Symantec is tackling the globe with a strategy that creates structure for all marketing communications, which the overseas marketing personnel can tweak for local needs. Its software categories are utilities, contact management (sales force automation), development tools, network management and desktop communications.

Symantec is the world's leading vendor of utilities and contact management software, with a 73.8% market share among low-end sales force automation software products in 1994, according to research company International Data Corp., Framingham, Mass.

The company has acquired more than 14 software companies since late 1989. In November it completed the acquisition of Toronto's Delrina Corp. The deal gave Symantec a $40.2 million net income for the fiscal year ended March 31, 1995, leaping from $353,000 in fiscal 1994.

The desire to create synergistic product marketing and advertising for its five lines worldwide is crucial to Symantec's communications strategy, in light of its emphasis on product rather than corporate advertising. Symantec has offices throughout Europe and Asia-Pacific.

Symantec's corporate marketing department and international marketing satellites "have the challenge of delivering cohesive marketing across all the different business units," said Stephen DeWitt, VP-marketing.

Domestically and globally, he added, "We try to create linkage in our advertising strategy and commonality in tone and in look and feel. We want to cross-market our products, and we definitely want to create linkage, but we don't want to lose our individual products' identity."

Symantec relies almost exclusively on print advertising and last year began to buy more space in general business and computer-enthusiast publications.

Goldberg Moser O'Neill, San Francisco, Symantec's U.S. agency of record, has driven the development of a worldwide look. "There is a fixed set of common elements in all the advertising throughout the world," explained Jeff Thomas, Goldberg's management supervisor.

But regions may modify ads to meet local market needs.

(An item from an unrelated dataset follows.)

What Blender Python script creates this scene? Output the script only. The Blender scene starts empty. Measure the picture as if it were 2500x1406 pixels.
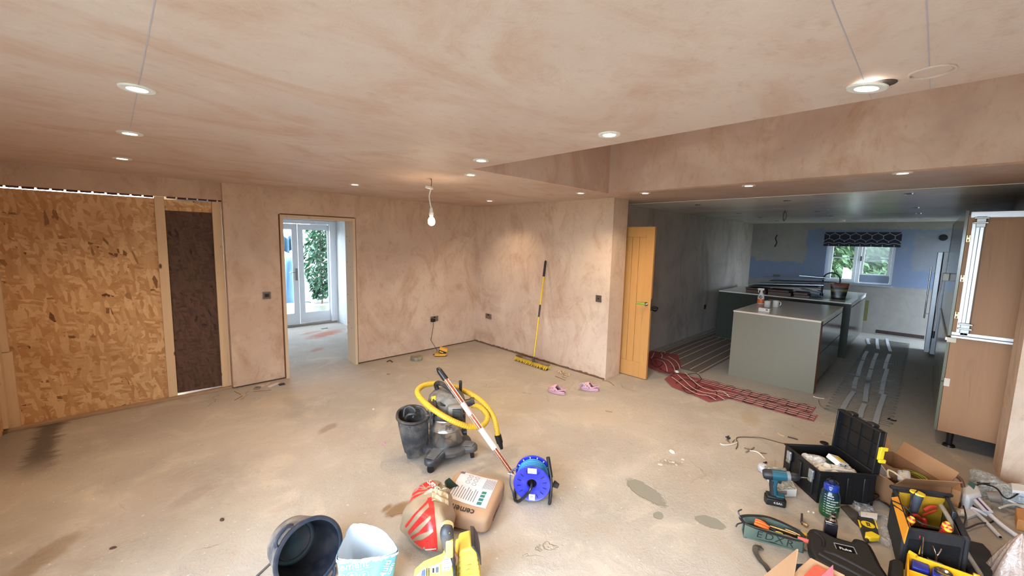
import bpy, math, random
from mathutils import Vector, Matrix, noise
from math import sin, cos, pi, radians, atan2, sqrt
random.seed(7)
sc = bpy.context.scene
COL = sc.collection

# ------------------------------------------------------------------ camera
CAM_H = 1.755
YAW, PITCH, ROLL, FPX = radians(45.6025), radians(6.6375), radians(1.3122), 988.79
_l = Vector((cos(YAW)*cos(PITCH), sin(YAW)*cos(PITCH), -sin(PITCH)))
_r = _l.cross(Vector((0, 0, 1))).normalized(); _u = _r.cross(_l)
CR = _r*cos(ROLL) + _u*sin(ROLL); CU = -_r*sin(ROLL) + _u*cos(ROLL); CB = -_l
camd = bpy.data.cameras.new('camera'); cam = bpy.data.objects.new('camera', camd); COL.objects.link(cam)
camd.sensor_width = 36; camd.lens = FPX/2500*36; camd.clip_start = .02; camd.clip_end = 200
cam.matrix_world = Matrix(((CR.x, CU.x, CB.x, 0), (CR.y, CU.y, CB.y, 0), (CR.z, CU.z, CB.z, CAM_H), (0, 0, 0, 1)))
sc.camera = cam

# ------------------------------------------------------------------ world, exposure
sc.view_settings.view_transform = 'Standard'; sc.view_settings.look = 'None'
sc.view_settings.gamma = 1; sc.view_settings.use_curve_mapping = False
sc.view_settings.exposure = 1.2
sc.cycles.use_denoising = True
sc.cycles.max_bounces = 8; sc.cycles.diffuse_bounces = 5; sc.cycles.glossy_bounces = 4
sc.cycles.transparent_max_bounces = 12; sc.cycles.sample_clamp_indirect = 6
sc.cycles.caustics_reflective = False; sc.cycles.caustics_refractive = False
w = bpy.data.worlds.new('sky'); sc.world = w; w.use_nodes = True
bg = w.node_tree.nodes['Background']; bg.inputs[0].default_value = (.74, .87, 1, 1)
SKY = 11.0
bg.inputs[1].default_value = SKY

def portal(name, loc, rot, sx, sy):
    ld = bpy.data.lights.new(name, 'AREA'); ld.shape = 'RECTANGLE'; ld.size = sx; ld.size_y = sy
    ld.cycles.is_portal = True
    o = bpy.data.objects.new(name, ld); o.location = loc; o.rotation_euler = rot; COL.objects.link(o)
portal('daylight_added_patio', (-.86, .35, 1.06), (0, radians(-90), 0), 2.05, 3.6)  # portal of the added patio doors, out of view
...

Symantec's U.K. ads include a reply coupon that the U.S. ads do not, and messages worldwide are fine-tuned to address local technical sophistication.

"In different markets we advertise different strengths" with ACT! ads, said Steve Singh, general manager of Symantec's Contact Management Division.

"Depending on the market, we'll go with what we think is going to work in that market," he added.

In Japan, where Symantec introduced ACT! last fall, the primary communications challenge has been educating the market about the product; the contact management software category is virtually unknown in Japan.

Ads in Japan will gradually address specific benefits. "We're going to need to follow up with a lot of direct response advertising in which we pitch the same benefits the press is writing about today," Mr. Singh said.

Fox Parrack Fox, London, handles Symantec's European advertising and works with Goldberg to ensure consistency.